Read The Bloodless Boy Storyline:
London, 1678. The blood-drained body of a young boy is discovered in the snow on the bank of the Fleet River. Sir Edmund Bury Godfrey, Justice of the Peace, sets out to investigate this sinister killing with the help of Robert Hooke, Curator of Experiments at the Royal Society, and his assistant Harry Hunt. On Sir Edmund’s orders Hooke and Harry preserve the body as evidence at Gresham College.When a solicitor delivers a coded letter to Hooke, he recognises the code as being one used during the Civil War thirty years before, and discovers that Sir Edmund had in fact used it at that time to assist King Charles II’s escape to France. Hooke becomes suspicious of Sir Edmund and forbids Harry from continuing the investigation. But Harry ignores Hooke’s warnings.
Meanwhile, we’re introduced to the Earl of Shaftesbury, his secretary John Locke, and Lefèvre, an assassin. They are plotting against the King and intend to exploit the anti-Catholic feeling in London to cast blame for the plot on innocent Catholics. Shaftesbury’s employees give false evidence to Sir Edmund about the dead boy, and as they intended, rumours start to spread of a Catholic plot and the finding of a ‘devil-boy’ drained of his blood.
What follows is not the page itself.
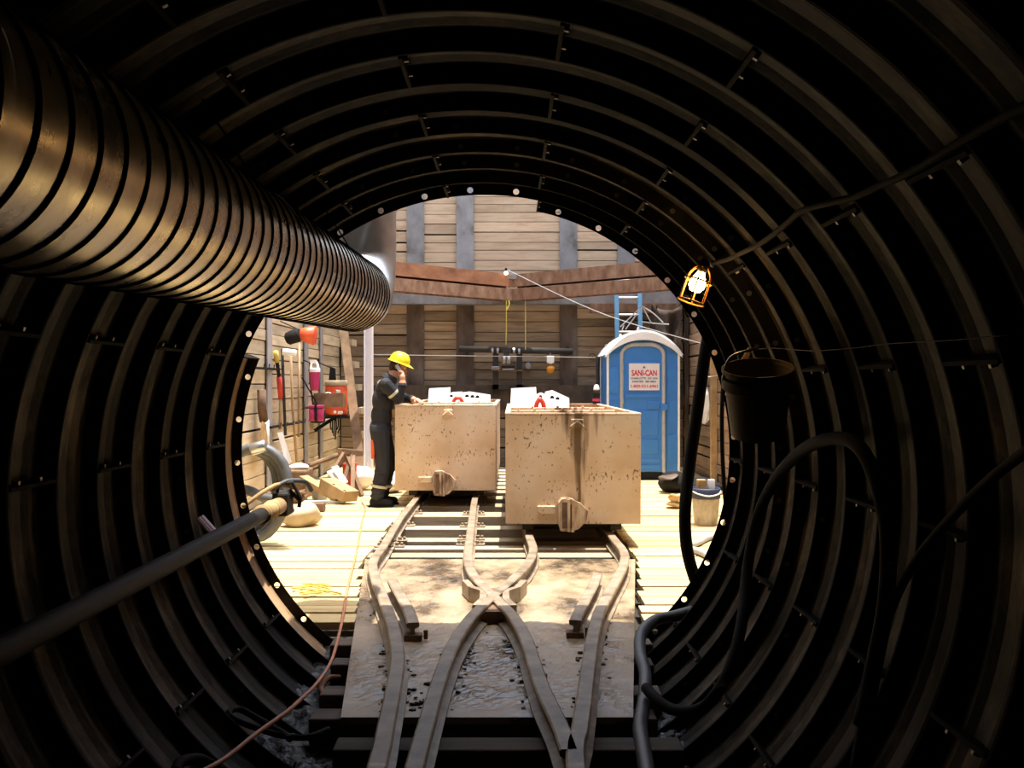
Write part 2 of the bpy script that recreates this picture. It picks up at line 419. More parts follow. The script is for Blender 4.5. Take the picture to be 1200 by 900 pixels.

When another young boy is found dead, Hooke, Harry and Sir Edmund are summoned by the King to examine the body. But before they have time to find the serial killer, Sir Edmund is discovered dead, wedged in the waterwheels under London Bridge. The King commands that the Justice’s murder be kept secret to avoid more anti-Catholic hysteria.
At the autopsy, which is carried out by Robert Hooke with Harry assisting, a piece of paper is found in Sir Edmund’s stomach. On it is written the keyword for the Civil War secret code, CORPUS. Harry makes the connection between the keyword and the writings of Thomas Whitcombe, a pioneering scientist who carries out experiments in blood transfusion.
As word spreads of Harry’s investigation into the mysterious deaths, he finds his life in grave danger, not knowing any longer who to trust when he finally realises the horrible significance of Whitcombe’s research and the terrible consequences of experiments gone wrong in the name of Science.